Hell of a morning. My head’s pounding from last night’s bourbon festival (aka Tuesday), but these new AI numbers from McKinsey just sobered me right up. Grab your coffee, folks - or whatever gets you through the morning - because this is gonna be a wild ride.

So here’s the deal: 72% of companies are now diving headfirst into AI. That’s up from 50% last year, which means either everyone got collectively smarter overnight (unlikely), or we’re watching the greatest game of corporate FOMO since cryptocurrency. And we all remember how that turned out, don’t we?

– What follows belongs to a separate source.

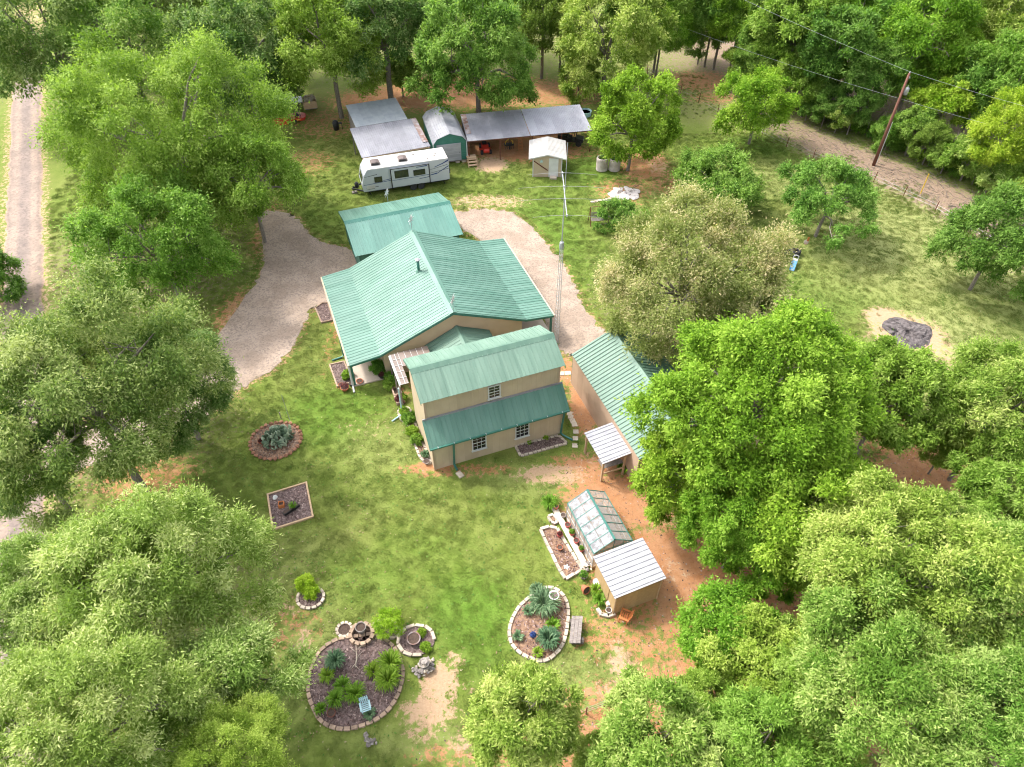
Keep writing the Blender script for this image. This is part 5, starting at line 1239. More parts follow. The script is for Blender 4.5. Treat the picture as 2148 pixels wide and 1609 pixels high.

Let me break this down while I search for my last cigarette. These companies are dropping between $5-20 million each on AI implementations. That’s not coffee money, friends. That’s “sell your firstborn and maybe your kidney” kind of cash. And for what? Insurance companies - you know, the folks who are supposed to be good with numbers - are getting a whopping 22% accuracy rate with their fancy AI systems. You’d get better odds playing Russian roulette with a fully loaded gun.

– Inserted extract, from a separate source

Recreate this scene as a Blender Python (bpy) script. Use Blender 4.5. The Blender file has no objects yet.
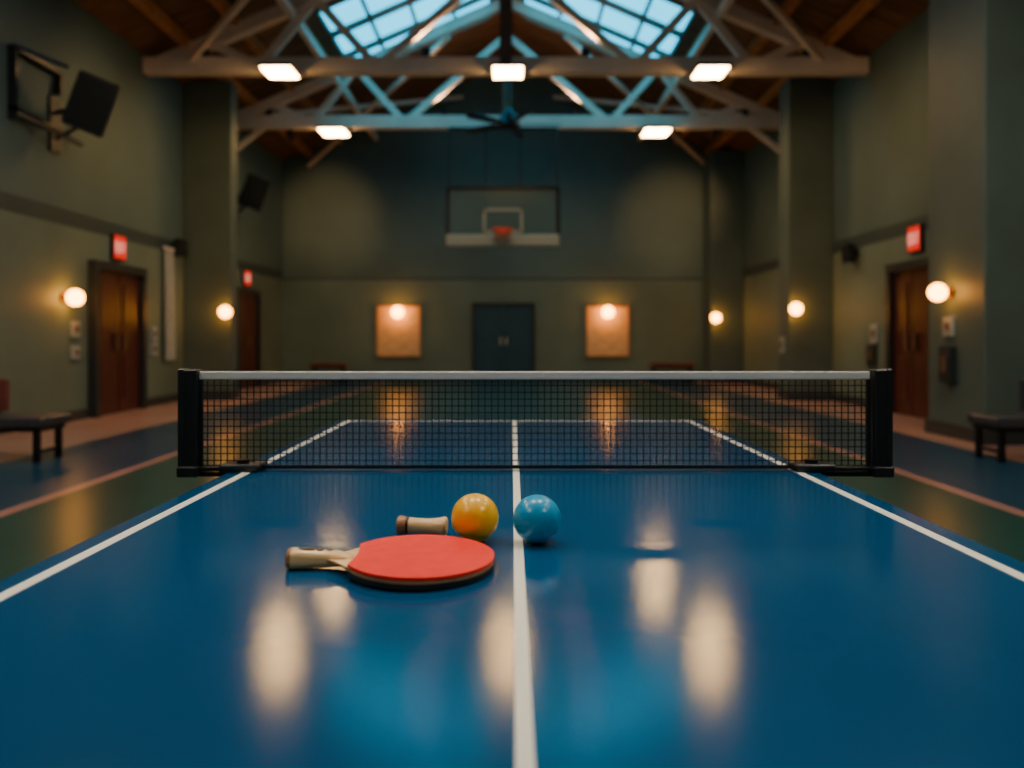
import bpy, bmesh, math, random
from mathutils import Vector, Matrix, Quaternion
random.seed(4)
S = bpy.context.scene
COL = S.collection

# ------------------------------------------------------------------ materials
def mat(name, color, rough=0.5, metal=0.0, emit=None, estr=0.0, nscale=0, namt=0.0, bump=0.0, bscale=60, coat=0.0, spec=0.5, rvar=0.0, stretch=(1,1,1)):
    m = bpy.data.materials.new(name); m.use_nodes = True
    nt = m.node_tree; b = nt.nodes['Principled BSDF']
    b.inputs['Base Color'].default_value = (*color, 1)
    b.inputs['Roughness'].default_value = rough
    b.inputs['Metallic'].default_value = metal
    b.inputs['Specular IOR Level'].default_value = spec
    b.inputs['Coat Weight'].default_value = coat
    b.inputs['Coat Roughness'].default_value = 0.1
    if emit:
        b.inputs['Emission Color'].default_value = (*emit, 1)
        b.inputs['Emission Strength'].default_value = estr
    if nscale or bump:
        tc = nt.nodes.new('ShaderNodeTexCoord'); mp = nt.nodes.new('ShaderNodeMapping')
        mp.inputs['Scale'].default_value = stretch
        nt.links.new(tc.outputs['Object'], mp.inputs['Vector'])
    if nscale:
        n = nt.nodes.new('ShaderNodeTexNoise'); n.inputs['Scale'].default_value = nscale
        n.inputs['Detail'].default_value = 6
        nt.links.new(mp.outputs[0], n.inputs['Vector'])
        r = nt.nodes.new('ShaderNodeValToRGB')
        r.color_ramp.elements[0].position = 0.3; r.color_ramp.elements[1].position = 0.7
        r.color_ramp.elements[0].color = (*[c*(1-namt) for c in color], 1)
        r.color_ramp.elements[1].color = (*[min(1, c*(1+namt)) for c in color], 1)
        nt.links.new(n.outputs['Fac'], r.inputs['Fac'])
        nt.links.new(r.outputs['Color'], b.inputs['Base Color'])
        if rvar:
            mr = nt.nodes.new('ShaderNodeMapRange')
            mr.inputs['To Min'].default_value = rough-rvar; mr.inputs['To Max'].default_value = rough+rvar
            nt.links.new(n.outputs['Fac'], mr.inputs['Value'])
            nt.links.new(mr.outputs[0], b.inputs['Roughness'])
    if bump:
        n2 = nt.nodes.new('ShaderNodeTexNoise'); n2.inputs['Scale'].default_value = bscale
        nt.links.new(mp.outputs[0], n2.inputs['Vector'])
        bp = nt.nodes.new('ShaderNodeBump'); bp.inputs['Strength'].default_value = bump
        bp.inputs['Distance'].default_value = 0.01
        nt.links.new(n2.outputs['Fac'], bp.inputs['Height'])
        nt.links.new(bp.outputs[0], b.inputs['Normal'])
    return m

M = {}
M['wall_lo'] = mat('painted_wall_lower', (0.140,0.185,0.140), 0.6, nscale=0.7, namt=0.15, bump=0.15, bscale=25)
M['wall_hi'] = mat('painted_wall_upper', (0.092,0.138,0.122), 0.65, nscale=0.6, namt=0.18, bump=0.15, bscale=25)
M['stripe'] = mat('wall_stripe_paint', (0.04,0.06,0.06), 0.5, nscale=2, namt=0.1)
M['pillar'] = mat('pillar_paint', (0.085,0.118,0.100), 0.55, nscale=1.2, namt=0.15, bump=0.1)
M['base'] = mat('skirting', (0.035,0.04,0.04), 0.4)
M['deck'] = mat('roof_deck_wood', (0.18,0.08,0.032), 0.6, nscale=3, namt=0.45, stretch=(0.3,4,1))
M['purlin'] = mat('purlin_wood', (0.55,0.21,0.05), 0.5, nscale=4, namt=0.3)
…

The real kicker? JP Morgan just handed AI assistants to 60,000 employees. That’s like giving a toddler a flamethrower and hoping for the best. Sure, maybe it’ll work out fine, but do you really want to be the one explaining to shareholders why the office is on fire?

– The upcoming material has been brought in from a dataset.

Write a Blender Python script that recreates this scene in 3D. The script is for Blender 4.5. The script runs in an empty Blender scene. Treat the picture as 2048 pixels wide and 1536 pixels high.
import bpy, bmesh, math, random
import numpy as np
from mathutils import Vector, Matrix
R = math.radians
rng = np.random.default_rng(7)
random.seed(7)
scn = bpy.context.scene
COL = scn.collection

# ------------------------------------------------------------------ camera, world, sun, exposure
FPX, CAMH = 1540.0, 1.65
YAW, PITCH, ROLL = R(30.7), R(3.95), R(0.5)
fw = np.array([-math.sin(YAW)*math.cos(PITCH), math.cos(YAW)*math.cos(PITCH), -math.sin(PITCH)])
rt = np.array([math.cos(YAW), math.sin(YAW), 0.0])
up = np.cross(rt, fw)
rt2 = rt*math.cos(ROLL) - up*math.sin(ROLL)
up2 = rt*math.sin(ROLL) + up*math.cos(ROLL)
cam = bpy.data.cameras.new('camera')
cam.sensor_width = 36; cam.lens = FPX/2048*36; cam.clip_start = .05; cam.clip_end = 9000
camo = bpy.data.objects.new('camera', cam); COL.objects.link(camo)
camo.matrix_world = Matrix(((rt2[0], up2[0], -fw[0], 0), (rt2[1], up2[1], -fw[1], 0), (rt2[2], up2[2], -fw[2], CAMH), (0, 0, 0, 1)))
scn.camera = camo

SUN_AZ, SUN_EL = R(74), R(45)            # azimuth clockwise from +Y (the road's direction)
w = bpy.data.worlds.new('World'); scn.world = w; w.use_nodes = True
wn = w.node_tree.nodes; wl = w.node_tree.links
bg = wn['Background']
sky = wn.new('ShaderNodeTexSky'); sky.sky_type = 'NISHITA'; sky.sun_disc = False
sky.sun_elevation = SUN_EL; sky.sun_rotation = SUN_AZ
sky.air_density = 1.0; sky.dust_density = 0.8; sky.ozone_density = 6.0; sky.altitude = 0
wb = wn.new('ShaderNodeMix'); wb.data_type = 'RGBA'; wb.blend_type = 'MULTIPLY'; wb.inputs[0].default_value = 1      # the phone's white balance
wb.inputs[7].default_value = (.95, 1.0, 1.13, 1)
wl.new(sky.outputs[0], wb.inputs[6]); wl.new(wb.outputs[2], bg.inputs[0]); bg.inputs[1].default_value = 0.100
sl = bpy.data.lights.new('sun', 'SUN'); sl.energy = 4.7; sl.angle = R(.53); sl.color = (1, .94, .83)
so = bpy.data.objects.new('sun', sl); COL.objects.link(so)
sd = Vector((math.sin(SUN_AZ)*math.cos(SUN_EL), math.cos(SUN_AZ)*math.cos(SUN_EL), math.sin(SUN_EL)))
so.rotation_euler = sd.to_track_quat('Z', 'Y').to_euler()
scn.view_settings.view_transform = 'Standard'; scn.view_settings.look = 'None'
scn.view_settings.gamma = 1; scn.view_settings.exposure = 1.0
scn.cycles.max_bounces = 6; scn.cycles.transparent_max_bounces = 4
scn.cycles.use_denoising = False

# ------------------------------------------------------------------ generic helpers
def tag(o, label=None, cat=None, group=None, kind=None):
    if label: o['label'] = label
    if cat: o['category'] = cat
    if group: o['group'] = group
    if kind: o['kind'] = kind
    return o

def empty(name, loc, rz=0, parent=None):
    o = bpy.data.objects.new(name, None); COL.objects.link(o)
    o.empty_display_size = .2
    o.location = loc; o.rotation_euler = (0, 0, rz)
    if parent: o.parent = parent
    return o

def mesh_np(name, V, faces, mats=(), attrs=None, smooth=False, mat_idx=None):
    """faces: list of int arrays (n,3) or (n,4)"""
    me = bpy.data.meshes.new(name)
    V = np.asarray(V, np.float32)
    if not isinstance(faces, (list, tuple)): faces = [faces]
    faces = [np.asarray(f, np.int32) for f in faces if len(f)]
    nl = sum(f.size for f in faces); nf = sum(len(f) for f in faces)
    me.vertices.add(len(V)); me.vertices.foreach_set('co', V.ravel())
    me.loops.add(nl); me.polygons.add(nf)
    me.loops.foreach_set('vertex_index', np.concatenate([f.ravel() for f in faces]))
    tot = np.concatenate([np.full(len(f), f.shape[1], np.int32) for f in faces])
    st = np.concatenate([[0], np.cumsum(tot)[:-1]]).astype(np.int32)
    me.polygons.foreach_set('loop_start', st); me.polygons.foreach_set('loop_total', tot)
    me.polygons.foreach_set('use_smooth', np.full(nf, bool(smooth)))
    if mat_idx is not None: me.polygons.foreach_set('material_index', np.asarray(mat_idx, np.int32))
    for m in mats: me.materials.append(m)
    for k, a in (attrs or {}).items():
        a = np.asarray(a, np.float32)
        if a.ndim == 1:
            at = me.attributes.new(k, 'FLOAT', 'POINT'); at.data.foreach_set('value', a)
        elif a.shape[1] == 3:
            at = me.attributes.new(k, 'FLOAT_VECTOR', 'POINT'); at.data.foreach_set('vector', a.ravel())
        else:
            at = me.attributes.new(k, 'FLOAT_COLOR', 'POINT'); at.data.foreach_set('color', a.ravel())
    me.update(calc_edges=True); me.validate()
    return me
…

Now, here’s where it gets interesting (and where I need another drink). Some fancy-pants professor named David Danks is warning about something called “algorithmic monoculture.” Basically, all these AI systems are being trained on the same data, by the same handful of companies. It’s like if every bar in town served the same watered-down beer - sure, you can still get drunk, but at what cost to your dignity?

And security? Don’t get me started. These AI systems are about as secure as my apartment after I lost my keys last week. They’re making what they call “probability-based decisions,” which is just fancy talk for “guessing.” Would you trust your company secrets to a magic 8-ball? Because that’s essentially what we’re doing here.

The best part? By 2025, Gartner predicts 30% of these AI projects will fail. That’s the official number, mind you. My money’s on it being closer to “most of them,” but hey, I’ve been wrong before. Usually about my drinking limits, but still.

Here’s what nobody’s talking about: these systems aren’t just failing - they’re failing spectacularly. We’re talking about machines that can write poetry but can’t handle basic business tasks without hallucinating like they’ve been drinking my bourbon. And companies are throwing money at this faster than I throw back shots on payday.

You want to know the real problem? It’s not the technology - it’s the rush. Everyone’s so scared of being left behind that they’re running forward with their eyes closed. It’s like watching a bunch of suits play chicken with their shareholders’ money, except the train is made of ones and zeros and nobody knows how to hit the brakes.

Look, I’m not saying AI is useless. Hell, it’s probably the future. But right now, we’re in that awkward teenage phase where it’s got all the confidence and none of the competence. Kind of like me at last year’s office Christmas party.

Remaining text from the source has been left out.